INTRADAY TECHNICAL ANALYSIS 24 MARCH (observation as of 07:30 UTC)
[EURUSD]
Important Levels to Watch for:
- Resistance line of 1.10805 and 1.11585.
- Support line of 1.09245 and 1.08465.
Commentary/ Reason:
The euro hovered at $1.09812, down 0.16% on Thursday, fails to extend late Wednesday’s corrective pullback.
The dollar posted moderate gains as a slump in stocks boosted the liquidity demand for the dollar. The dollar also was supported by the general strength after comments from Fed Chair signalling a 50bps rate hike in May prompted a rush to the dollar.
Meanwhile the euro was kept under pressure on concern that the ongoing war in Ukraine will undercut Eurozone economic growth and cause spikes in commodity prices that further stoke inflation pressures.
U.S. President Biden will meet with EU leaders Thursday in Brussels, and they are expected to announce new sanctions against Russia for its invasion of Ukraine.
The EUR/USD struggles to holds 1.1000 threshold during today earlier session, despite the latest rebound. Hence, the EUR/USD bears are ready to challenge the weekly low surrounding 1.092. A clear downside break will make the quote vulnerable to refresh yearly low, currently around 1.08.
On the flip side, should the EUR/USD prices rise past 1.108, a broad horizontal area from late January, around 1.115, will be in focus.
Flash manufacturing PMI surveys from Europe due Thursday will be the next hurdle for the euro.
[USDCHF]
Important Levels to Watch for:
- Resistance line of 0.93603 and 0.93867.
- Support line of 0.92750 and 0.92487.
Commentary/ Reason:
The dollar rallied 0.23% against the Swiss franc on Thursday, to trade at 0.93261.
The franc eased against the greenback on worries over the U.S. rate hike campaign to stabilize inflationary pressures. The odds of Fed’s faster, and more rate hikes also seem to put a floor under the price.
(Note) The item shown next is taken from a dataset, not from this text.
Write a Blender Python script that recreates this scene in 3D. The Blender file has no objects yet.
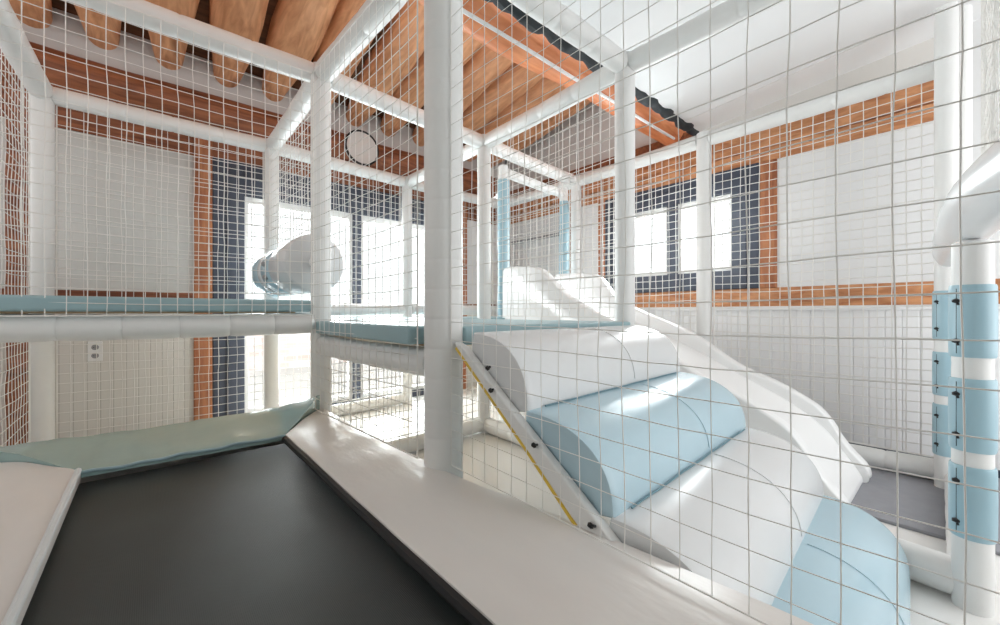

However, a a risk-off market mood, benefitted the low-yielder Swiss franc, as investors assessing the fallout from an intensifying Russia-Ukraine conflict. Risk-aversion is back, as reflected by global equities, which could not shrug off Russia-Ukraine tensions.
The USD/CHF buyers have found support and price action is now headed back towards the 0.936 resistance line. This price level is significant as it has represented an obstacle for buyers in the past. Momentum indicators remain bullish, and RSI is approaching overbought conditions once again.
[USDJPY]
Important Levels to Watch for Today:
- Resistance line of 121.919 and 122.631.
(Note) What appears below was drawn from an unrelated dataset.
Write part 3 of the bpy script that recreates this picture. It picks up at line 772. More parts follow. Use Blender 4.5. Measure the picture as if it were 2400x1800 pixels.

- Support line of 119.615 and 118.903.
Commentary/ Reason:
The Japanese yen keep nursing heavy losses against the dollar, as rising U.S. yields and a deteriorating trade balance sucked cash out of Japan.
The yen was traded at 121.676 per dollar, pinned just below a fresh six-year low of 121.710 touched earlier in the day.
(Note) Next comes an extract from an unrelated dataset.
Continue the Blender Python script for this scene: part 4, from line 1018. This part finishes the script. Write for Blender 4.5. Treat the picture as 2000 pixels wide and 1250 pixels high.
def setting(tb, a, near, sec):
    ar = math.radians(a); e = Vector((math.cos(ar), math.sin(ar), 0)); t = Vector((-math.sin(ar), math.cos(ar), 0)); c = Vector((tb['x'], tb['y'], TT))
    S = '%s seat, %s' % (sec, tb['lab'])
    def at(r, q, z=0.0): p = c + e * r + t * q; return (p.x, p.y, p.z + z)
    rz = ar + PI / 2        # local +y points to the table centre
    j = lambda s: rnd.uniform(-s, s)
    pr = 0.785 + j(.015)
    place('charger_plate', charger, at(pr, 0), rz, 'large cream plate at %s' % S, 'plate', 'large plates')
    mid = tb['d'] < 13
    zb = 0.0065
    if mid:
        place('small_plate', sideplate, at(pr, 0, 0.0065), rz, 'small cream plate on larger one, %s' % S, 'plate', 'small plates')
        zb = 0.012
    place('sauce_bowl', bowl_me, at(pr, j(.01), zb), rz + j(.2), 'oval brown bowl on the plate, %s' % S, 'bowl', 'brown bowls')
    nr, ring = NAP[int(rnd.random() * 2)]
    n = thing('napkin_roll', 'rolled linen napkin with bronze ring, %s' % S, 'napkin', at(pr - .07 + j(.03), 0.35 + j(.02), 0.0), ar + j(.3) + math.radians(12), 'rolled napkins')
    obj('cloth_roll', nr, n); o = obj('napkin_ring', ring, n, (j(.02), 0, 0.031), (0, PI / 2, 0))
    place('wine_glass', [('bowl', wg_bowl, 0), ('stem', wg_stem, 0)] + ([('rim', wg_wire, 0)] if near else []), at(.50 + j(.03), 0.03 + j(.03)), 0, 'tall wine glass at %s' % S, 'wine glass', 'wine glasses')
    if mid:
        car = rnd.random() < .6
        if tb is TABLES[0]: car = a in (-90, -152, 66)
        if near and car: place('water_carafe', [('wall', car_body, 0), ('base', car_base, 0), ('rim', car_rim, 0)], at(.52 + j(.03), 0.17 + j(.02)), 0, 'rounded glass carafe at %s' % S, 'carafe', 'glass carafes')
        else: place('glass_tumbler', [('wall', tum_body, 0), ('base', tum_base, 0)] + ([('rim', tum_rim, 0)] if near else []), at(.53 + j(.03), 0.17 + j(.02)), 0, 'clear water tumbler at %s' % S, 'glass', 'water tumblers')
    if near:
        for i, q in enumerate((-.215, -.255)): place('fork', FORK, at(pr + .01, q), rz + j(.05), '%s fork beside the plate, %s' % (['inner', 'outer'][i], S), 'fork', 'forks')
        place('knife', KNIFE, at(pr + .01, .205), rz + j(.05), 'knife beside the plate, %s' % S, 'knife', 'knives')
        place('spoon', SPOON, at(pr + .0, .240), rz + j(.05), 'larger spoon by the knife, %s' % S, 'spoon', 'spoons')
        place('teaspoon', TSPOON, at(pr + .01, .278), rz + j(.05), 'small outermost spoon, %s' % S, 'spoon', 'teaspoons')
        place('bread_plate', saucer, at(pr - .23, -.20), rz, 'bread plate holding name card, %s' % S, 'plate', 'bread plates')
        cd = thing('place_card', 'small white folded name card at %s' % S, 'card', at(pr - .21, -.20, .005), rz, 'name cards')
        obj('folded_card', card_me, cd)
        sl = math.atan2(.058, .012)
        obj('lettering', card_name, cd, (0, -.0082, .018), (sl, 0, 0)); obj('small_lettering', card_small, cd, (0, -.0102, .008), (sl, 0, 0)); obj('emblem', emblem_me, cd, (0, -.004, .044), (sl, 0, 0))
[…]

The brutal selling of yen was as investors expect the Bank of Japan to lag way behind policy tightening by other major central banks fighting inflation. An ever-more hawkish sounding U.S. Federal Reserve has further widened that policy gap with the Bank of Japan.
Uncertainties over energy security in Europe also weighed on the yen. Russia's President Vladimir Putin said on Wednesday his country would seek payment in roubles for gas sales to "unfriendly" countries in retaliation for Western sanctions against its invasion of Ukraine. Russia has put Japan on its "unfriendly" nation list along with the United States, European Union member states and others.
High commodity prices are bad news for the yen, as Japan imports the bulk of its energy, widening the country's trade deficit. Japan accounted for 4.1% of Russia's crude oil exports and 7.2% of its natural gas exports in 2021.
The USD/JPY pair continues to find support in mid-week trading, with strong buying activity driving price action in yesterday’s trading. In the last 13 trading sessions, a bullish bias has dominated the session and driven price action higher. Momentum indicators suggest the pair is strongly overbought.
[GBPUSD]
Important Levels to Watch for:
- Resistance line of 1.33157 and 1.33757.
- Support line of 1.31216 and 1.30617.
Commentary/ Reason:
The sterling was flat on Thursday against a broadly stronger dollar. It slipped from a 3-week high overnight and was marginally softer on Thursday at $1.31987 even though February inflation was a little hotter than expected.
The latest data showed consumer prices in the UK jumped 6.2% from a year earlier in February, the highest since March 1992 and above market expectations of 5.9%. As a consequence, money markets are raising bets the Bank of England will further hike interest rates in the coming months.
Currency market activity continued to be relatively subdued, confirming the lack of clear directional trends.